PDN Photo of the Day

William Bullard’s Portrait of Worcester

William S. Bullard was born in Worcester, Massachusetts in 1876, and over the course of his life, he took more than 5,400 photographs in the city. Among them are portraits of his neighbors in Beaver Brook, the ethnically diverse section of the city where he lived. Almost 100 years after his death, his portraits are the subject of an exhibition that presents a look into a flourishing African American community in the North in the early 20th century. And through an unusual research collaboration, the photographs have been connected to the descendants of their subjects, offering a detailed account of the lives of some of the photos’ subjects.

All portrait archives record the faces of their subjects and the textures of their everyday lives, but many leave no way to identify the people they depict. In Bullard’s case, a collector who bought his archive noticed that his portraits were numbered, and the people in them could be identified using a logbook he kept. The discovery meant that the 236 portraits of African Americans and people of Native American descent in Bullard’s archive could be connected to the records of Worcester residents. Through a collaborative research project that included curators at the Worcester Art Museum, scholars and students from Clark University, descendants of Bullard’s portrait sitters and the Worchester community, many of the stories of the people in the photographs have been recounted and recorded. These stories, along with the images, are presented in “Rediscovering an American Community of Color: The Photographs of William Bullard,” an exhibition that opens October 14 and runs until February 25, 2018 at the Worcester Art Museum, and on a website dedicated to the project.
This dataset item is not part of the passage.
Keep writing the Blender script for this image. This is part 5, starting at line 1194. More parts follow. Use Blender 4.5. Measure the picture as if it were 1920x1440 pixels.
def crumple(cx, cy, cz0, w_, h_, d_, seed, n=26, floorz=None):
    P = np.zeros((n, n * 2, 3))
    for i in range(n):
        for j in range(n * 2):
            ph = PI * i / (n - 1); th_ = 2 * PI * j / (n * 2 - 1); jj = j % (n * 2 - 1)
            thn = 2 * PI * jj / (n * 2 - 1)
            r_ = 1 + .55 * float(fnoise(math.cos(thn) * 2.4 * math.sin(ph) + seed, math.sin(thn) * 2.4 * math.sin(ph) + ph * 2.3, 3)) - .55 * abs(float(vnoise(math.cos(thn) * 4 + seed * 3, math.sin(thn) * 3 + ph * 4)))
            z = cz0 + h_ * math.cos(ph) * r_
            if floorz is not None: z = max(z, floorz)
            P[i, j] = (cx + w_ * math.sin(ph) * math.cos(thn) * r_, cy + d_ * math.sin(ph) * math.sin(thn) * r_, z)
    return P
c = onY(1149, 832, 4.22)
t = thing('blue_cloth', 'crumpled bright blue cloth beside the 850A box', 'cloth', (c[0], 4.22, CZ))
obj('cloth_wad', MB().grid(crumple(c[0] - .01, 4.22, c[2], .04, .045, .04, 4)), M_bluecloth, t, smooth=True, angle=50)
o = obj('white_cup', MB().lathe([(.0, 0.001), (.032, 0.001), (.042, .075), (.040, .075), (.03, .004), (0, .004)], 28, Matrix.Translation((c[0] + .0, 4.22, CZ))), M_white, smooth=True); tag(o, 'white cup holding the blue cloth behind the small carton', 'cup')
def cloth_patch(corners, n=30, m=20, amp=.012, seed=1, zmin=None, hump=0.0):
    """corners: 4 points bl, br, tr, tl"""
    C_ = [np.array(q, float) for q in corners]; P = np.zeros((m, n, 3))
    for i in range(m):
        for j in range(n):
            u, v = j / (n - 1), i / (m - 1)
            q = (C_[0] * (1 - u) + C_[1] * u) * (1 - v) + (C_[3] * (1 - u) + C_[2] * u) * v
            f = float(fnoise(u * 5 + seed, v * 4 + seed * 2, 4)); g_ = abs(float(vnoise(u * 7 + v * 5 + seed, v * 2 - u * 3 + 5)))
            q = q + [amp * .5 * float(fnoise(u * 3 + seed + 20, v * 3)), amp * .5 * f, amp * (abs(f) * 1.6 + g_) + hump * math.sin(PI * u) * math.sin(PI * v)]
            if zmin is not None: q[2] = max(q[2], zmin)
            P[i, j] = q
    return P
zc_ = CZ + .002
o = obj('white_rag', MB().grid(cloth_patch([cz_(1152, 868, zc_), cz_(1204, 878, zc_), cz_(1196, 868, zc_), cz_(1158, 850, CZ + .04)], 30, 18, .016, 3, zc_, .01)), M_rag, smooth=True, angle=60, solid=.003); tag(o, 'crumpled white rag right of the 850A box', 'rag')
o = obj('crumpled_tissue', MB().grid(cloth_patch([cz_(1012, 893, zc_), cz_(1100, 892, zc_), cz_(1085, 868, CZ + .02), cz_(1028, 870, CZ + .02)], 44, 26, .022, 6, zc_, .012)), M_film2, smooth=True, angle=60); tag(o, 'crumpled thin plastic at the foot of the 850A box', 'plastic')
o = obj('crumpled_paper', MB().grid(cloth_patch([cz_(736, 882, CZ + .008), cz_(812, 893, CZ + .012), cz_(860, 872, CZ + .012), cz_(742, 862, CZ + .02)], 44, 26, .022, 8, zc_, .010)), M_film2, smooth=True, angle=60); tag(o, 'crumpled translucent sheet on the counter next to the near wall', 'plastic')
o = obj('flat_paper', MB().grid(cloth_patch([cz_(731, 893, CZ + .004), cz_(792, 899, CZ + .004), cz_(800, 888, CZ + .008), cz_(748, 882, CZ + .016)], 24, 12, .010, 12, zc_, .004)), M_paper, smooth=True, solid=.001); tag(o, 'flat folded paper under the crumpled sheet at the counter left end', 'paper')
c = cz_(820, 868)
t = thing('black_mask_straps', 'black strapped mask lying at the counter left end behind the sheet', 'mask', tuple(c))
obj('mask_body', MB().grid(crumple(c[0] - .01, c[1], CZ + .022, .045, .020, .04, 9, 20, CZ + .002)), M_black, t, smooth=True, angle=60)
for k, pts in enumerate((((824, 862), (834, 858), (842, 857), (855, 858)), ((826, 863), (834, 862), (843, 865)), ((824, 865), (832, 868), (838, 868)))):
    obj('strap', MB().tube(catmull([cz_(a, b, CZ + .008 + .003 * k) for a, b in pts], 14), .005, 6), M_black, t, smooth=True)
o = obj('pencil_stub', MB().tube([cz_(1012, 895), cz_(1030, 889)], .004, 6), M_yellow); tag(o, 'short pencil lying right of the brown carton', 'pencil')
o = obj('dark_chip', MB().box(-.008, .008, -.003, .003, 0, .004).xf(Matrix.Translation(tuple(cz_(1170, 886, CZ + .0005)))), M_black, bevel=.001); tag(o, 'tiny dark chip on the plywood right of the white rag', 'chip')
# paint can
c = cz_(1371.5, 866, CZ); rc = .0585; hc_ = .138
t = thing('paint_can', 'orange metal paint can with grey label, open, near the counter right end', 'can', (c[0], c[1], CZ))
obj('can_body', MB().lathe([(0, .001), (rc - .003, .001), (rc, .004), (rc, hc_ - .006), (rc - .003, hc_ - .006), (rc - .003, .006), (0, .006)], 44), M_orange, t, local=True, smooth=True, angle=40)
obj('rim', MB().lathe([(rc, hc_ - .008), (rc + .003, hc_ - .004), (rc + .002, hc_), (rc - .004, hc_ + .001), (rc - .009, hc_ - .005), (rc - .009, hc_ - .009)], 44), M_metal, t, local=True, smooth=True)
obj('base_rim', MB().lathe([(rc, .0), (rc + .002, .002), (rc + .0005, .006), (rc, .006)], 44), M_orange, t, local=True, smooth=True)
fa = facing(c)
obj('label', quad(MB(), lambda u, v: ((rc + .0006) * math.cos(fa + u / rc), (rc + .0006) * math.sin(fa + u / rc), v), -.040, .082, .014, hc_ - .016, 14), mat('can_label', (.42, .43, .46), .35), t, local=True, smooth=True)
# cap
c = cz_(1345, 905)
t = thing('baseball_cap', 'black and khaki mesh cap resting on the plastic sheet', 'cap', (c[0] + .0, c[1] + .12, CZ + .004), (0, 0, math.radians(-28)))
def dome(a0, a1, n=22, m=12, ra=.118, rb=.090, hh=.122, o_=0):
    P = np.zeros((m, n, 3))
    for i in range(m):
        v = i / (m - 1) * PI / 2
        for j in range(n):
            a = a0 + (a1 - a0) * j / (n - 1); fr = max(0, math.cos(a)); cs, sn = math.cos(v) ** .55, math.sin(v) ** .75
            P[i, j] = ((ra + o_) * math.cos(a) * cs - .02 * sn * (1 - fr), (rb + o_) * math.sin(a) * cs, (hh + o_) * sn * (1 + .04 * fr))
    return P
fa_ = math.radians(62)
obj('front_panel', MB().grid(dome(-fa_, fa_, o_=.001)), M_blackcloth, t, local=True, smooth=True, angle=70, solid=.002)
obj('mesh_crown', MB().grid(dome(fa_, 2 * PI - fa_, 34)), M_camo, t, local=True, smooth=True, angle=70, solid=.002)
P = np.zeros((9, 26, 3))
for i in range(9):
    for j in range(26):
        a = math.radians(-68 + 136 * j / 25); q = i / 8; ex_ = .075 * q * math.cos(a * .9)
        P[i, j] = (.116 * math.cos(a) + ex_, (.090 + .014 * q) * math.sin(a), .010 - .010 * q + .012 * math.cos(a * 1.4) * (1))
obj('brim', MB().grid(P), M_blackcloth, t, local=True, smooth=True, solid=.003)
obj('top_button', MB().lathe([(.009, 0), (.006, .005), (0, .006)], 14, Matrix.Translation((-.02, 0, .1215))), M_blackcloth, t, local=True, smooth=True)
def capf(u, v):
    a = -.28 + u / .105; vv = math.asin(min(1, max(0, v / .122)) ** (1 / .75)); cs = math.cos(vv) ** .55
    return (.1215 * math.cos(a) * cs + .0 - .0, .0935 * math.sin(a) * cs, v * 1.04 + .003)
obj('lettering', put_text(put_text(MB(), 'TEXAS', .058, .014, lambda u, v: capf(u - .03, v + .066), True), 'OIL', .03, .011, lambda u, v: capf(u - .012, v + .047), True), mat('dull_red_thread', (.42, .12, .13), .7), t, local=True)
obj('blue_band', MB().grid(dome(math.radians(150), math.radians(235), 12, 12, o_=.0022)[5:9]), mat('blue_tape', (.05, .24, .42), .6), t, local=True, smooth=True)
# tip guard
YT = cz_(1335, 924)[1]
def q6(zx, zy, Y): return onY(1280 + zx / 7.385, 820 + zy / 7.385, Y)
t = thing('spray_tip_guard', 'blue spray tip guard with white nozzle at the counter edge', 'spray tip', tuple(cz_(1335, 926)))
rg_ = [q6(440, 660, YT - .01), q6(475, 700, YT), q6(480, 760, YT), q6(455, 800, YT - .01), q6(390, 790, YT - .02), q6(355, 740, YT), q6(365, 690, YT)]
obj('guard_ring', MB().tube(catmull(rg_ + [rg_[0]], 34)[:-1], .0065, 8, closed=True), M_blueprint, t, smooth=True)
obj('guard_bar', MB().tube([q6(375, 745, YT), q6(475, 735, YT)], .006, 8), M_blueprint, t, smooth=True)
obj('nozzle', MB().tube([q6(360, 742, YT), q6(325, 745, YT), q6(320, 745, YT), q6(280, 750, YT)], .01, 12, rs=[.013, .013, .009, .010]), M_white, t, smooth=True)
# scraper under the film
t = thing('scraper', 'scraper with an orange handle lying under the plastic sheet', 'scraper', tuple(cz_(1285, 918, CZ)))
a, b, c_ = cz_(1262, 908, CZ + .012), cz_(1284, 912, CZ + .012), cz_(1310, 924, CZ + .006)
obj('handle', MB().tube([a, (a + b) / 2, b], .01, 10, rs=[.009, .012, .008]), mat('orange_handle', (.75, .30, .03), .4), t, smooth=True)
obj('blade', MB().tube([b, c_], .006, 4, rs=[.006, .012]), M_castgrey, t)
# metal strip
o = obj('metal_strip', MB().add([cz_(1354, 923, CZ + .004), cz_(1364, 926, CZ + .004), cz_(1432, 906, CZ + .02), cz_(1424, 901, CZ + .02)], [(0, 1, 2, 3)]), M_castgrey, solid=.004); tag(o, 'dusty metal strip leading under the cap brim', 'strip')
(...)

Janette Thomas Greenwood, a professor of history at Clark University, who co-curated the show, says in a statement, “The stories behind many of William Bullard’s portraits tell a fundamentally American narrative, one in which people decide to leave behind an ‘old world’ and seek new opportunities. His images reveal much about their success in raising families and creating new communities, and in particular how so many families accomplished this in the growing city of Worcester, Massachusetts. Today, Worcester continues to be a small but diverse city, making Bullard’s photographs strikingly relevant and a reminder of how much that diversity adds to the strength of our community.”

The photographs show families, couples and children posing in their lace-curtained homes, or on porches and in yards and gardens. The adults wear stiff dresses and suits, and children ride rocking horses or sit in wicker carriages. The poses are formal, but the feeling of the images is often relaxed. Made between 1897 and 1917, the photographs depict a community that was made up of former slaves and their descendants, who had migrated North following the economic decline after Reconstruction, people of Native American descent, Black Yankee families, a few immigrants from the Caribbean, and whites, such as Bullard himself. In a statement, Nancy Kathryn Burns, co-curator of the show and Associate Curator of Prints, Drawings and Photographs at the Worcester Art Museum, notes, “William Bullard’s photographs show everyday people in their own settings, in their front yards, back yards, and parlors, capturing an important moment in their history and ours. While posed, many of his sitters demonstrate agency in the way they chose to engage with the camera. The fact that Bullard was a neighbor to so many of the people photographed, likely informs the more relaxed demeanor of several sitters, despite the fact that he was white. As much as they tell us about the subjects, they also speak to the popularization of photography among people of color at the turn of the century. Bullard’s work is an important connecting thread in the history of early twentieth century American vernacular photography.”